The Blacklist. Sixty-six years ago the House Committee on Un-American Activities (HUAC) began a nine day hearing on Communist influence and propaganda in Hollywood, resulting in the boycotting, or blacklisting, of 300 actors, directors, radio commentators, and  screenwriters. Those called before HUAC had been named in a Hollywood Reporter column written by the trade paper’s founder, William Wilkerson entitled “A Vote For Joe Stalin.” In subsequent columns, Wilkerson named others he suspected of being commies and pinkos.

Ten of those called before HUAC, now known as the Hollywood Ten,  refused to answer some of committee’s questions and were cited for contempt of Congress. Bertold Brecht who was also called did give names, while director Edward Dmytryk later announced that he had once been a Communist and was prepared to give evidence. When Congress announced that they would go forward and press charges against the Hollywood Ten, the Screen Actors Guild voted to make its officers swear to a non-Communist pledge, while Hollywood executives hastily cobbled together an agreement that the Hollywood Ten would be fired or suspended without pay, and until they were cleared of contempt charges and had sworn that they were not Communists, they would not be reemployed.

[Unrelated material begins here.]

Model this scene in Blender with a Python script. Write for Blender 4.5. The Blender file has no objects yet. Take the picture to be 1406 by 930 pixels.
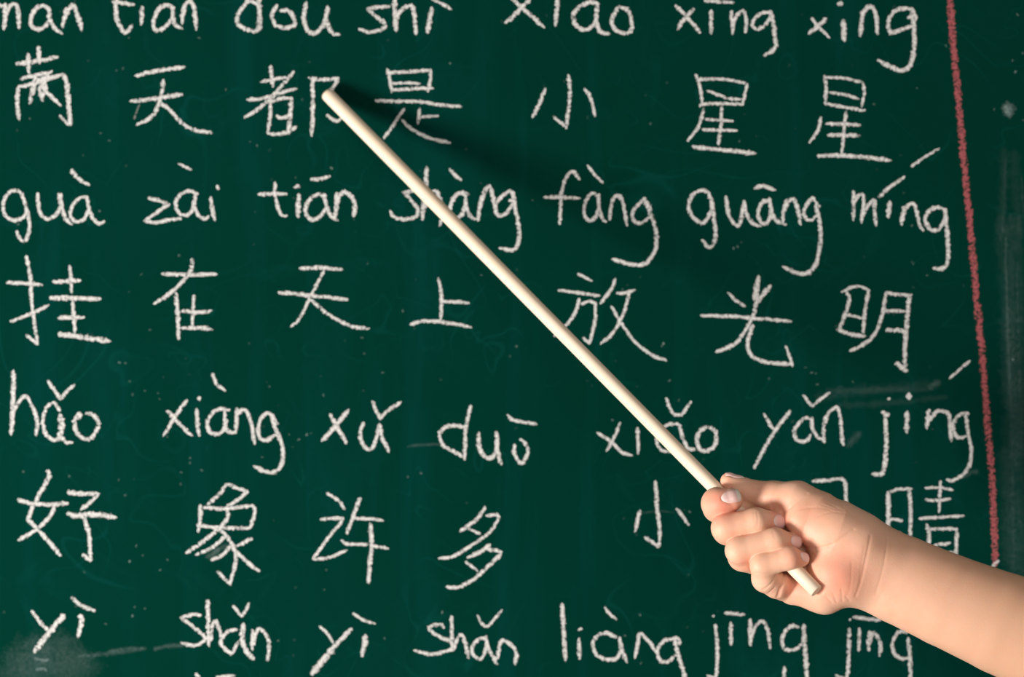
import bpy, math, random
import numpy as np
from mathutils import Vector

# ------------------------------------------------------------------ camera, light, exposure
C = bpy.context.scene.collection
PXM = 2200.0            # photograph pixels per metre on the board
D = 3.4                 # camera to board, metres
ZC = 1.35               # height of the picture centre
SC = bpy.context.scene
cam_d = bpy.data.cameras.new('camera')
cam = bpy.data.objects.new('camera', cam_d)
C.objects.link(cam)
cam.location = (0, -D, ZC)
cam.rotation_euler = (math.pi / 2, 0, 0)
cam_d.sensor_width = 36
cam_d.lens = 36 * D / (1406 / PXM)
cam_d.dof.use_dof = True
cam_d.dof.focus_distance = D - 0.135
cam_d.dof.aperture_fstop = 4.8
cam_d.clip_start = 0.05
SC.camera = cam

SC.view_settings.view_transform = 'Standard'
SC.view_settings.look = 'None'
SC.view_settings.gamma = 1
SC.view_settings.use_curve_mapping = False
SC.view_settings.exposure = 0.0
SC.cycles.transparent_max_bounces = 24

world = bpy.data.worlds.new('world')
SC.world = world
world.use_nodes = True
bg = world.node_tree.nodes['Background']
bg.inputs['Color'].default_value = (1.0, 0.93, 0.84, 1)
bg.inputs['Strength'].default_value = 0.22

def area(name, loc, aim, size, power, col):
    l = bpy.data.lights.new(name, 'AREA')
    l.shape = 'DISK'
    l.size = size
    l.energy = power
    l.color = col
    o = bpy.data.objects.new(name, l)
    C.objects.link(o)
    o.location = loc
    o.rotation_euler = (Vector(aim) - Vector(loc)).to_track_quat('-Z', 'Y').to_euler()
    return o

area('key_light', (-1.48, -1.16, ZC - 0.68), (0.05, 0, ZC), 0.56, 60, (1.0, 0.975, 0.945))
area('fill_light', (0.5, -3.2, ZC + 0.3), (0.1, 0, ZC), 1.2, 23, (1.0, 0.98, 0.95))

# ------------------------------------------------------------------ helpers
rnd = random.Random(7)

def obj(name, verts, faces, mat, parent=None, smooth=False, uv=None, attrs=None):
    me = bpy.data.meshes.new(name)
    verts = np.asarray(verts, dtype=np.float32)
    if isinstance(faces, np.ndarray):
        nf, k = faces.shape
        me.vertices.add(len(verts))
        me.vertices.foreach_set('co', verts.ravel())
        me.loops.add(nf * k)
        me.loops.foreach_set('vertex_index', faces.astype(np.int32).ravel())
        me.polygons.add(nf)
        me.polygons.foreach_set('loop_start', np.arange(0, nf * k, k, dtype=np.int32))
        me.update(calc_edges=True)
        me.validate()
    else:
        me.from_pydata([tuple(v) for v in verts.tolist()], [], faces)
    for an, vals in (attrs or {}).items():
        a = me.attributes.new(an, 'FLOAT', 'POINT')
        a.data.foreach_set('value', np.asarray(vals, dtype=np.float32))
    if smooth:
        me.polygons.foreach_set('use_smooth', [True] * len(me.polygons))
    me.materials.append(mat)
    o = bpy.data.objects.new(name, me)
    C.objects.link(o)
    if parent is not None:
        o.parent = parent
    return o

def newmat(name):
    m = bpy.data.materials.new(name)
    m.use_nodes = True
    nt = m.node_tree
    for n in list(nt.nodes):
        nt.nodes.remove(n)
    out = nt.nodes.new('ShaderNodeOutputMaterial')
    return m, nt, out

class NT:
    def __init__(s, nt):
        s.nt = nt
    def n(s, t, **kw):
        x = s.nt.nodes.new('ShaderNode' + t)
        for k, v in kw.items():
            if k.startswith('i_'):
                x.inputs[k[2:].replace('_', ' ')].default_value = v
            else:
                setattr(x, k, v)
        return x
    def l(s, a, b):
        s.nt.links.new(a, b)
    def math(s, op, a, b=None, clamp=False):
        x = s.n('Math', operation=op, use_clamp=clamp)
        for i, v in enumerate((a, b)):
            if v is None:
                continue
            if isinstance(v, (int, float)):
                x.inputs[i].default_value = v
            else:
                s.l(v, x.inputs[i])
        return x.outputs[0]
    def mix(s, f, a, b, typ='MIX'):
        x = s.n('Mix', data_type='RGBA', blend_type=typ)
        if isinstance(f, (int, float)):
            x.inputs[0].default_value = f
        else:
            s.l(f, x.inputs[0])
        for i, v in ((6, a), (7, b)):
            if isinstance(v, tuple):
                x.inputs[i].default_value = v if len(v) == 4 else v + (1,)
            else:
                s.l(v, x.inputs[i])
        return x.outputs[2]
    def noise(s, vec, scale, detail=3, rough=0.5, dist=0.0):
        x = s.n('TexNoise')
        x.inputs['Scale'].default_value = scale
        x.inputs['Detail'].default_value = detail
        x.inputs['Roughness'].default_value = rough
        x.inputs['Distortion'].default_value = dist
        s.l(vec, x.inputs['Vector'])
        return x.outputs['Fac']
    def ramp(s, f, stops):
        x = s.n('ValToRGB')
        e = x.color_ramp.elements
        while len(e) < len(stops):
            e.new(0.5)
        for i, (p, c) in enumerate(stops):
            e[i].position = p
            e[i].color = c if isinstance(c, tuple) and len(c) == 4 else ((c, c, c, 1) if not isinstance(c, tuple) else c + (1,))
        s.l(f, x.inputs[0])
        return x.outputs[0]
    def mapping(s, vec, scale=(1, 1, 1), rot=(0, 0, 0)):
        x = s.n('Mapping')
        x.inputs['Scale'].default_value = scale
        x.inputs['Rotation'].default_value = rot
        s.l(vec, x.inputs['Vector'])
        return x.outputs[0]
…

In response to HUAC, director John Huston and actors Humphrey Bogart, Lauren Bacall, and Danny Kaye organized the Committee for the First Amendment to protest the government targeting of the entertainment industry, Bogart later had to defend himself in print against charges of being a Communist sympathizer. HUAC’s influence, which cast a chill over Hollywood, lasted until the late 1950s. Even J. Edgar Hoover’s favorite comedienne, Lucille Ball, was questioned.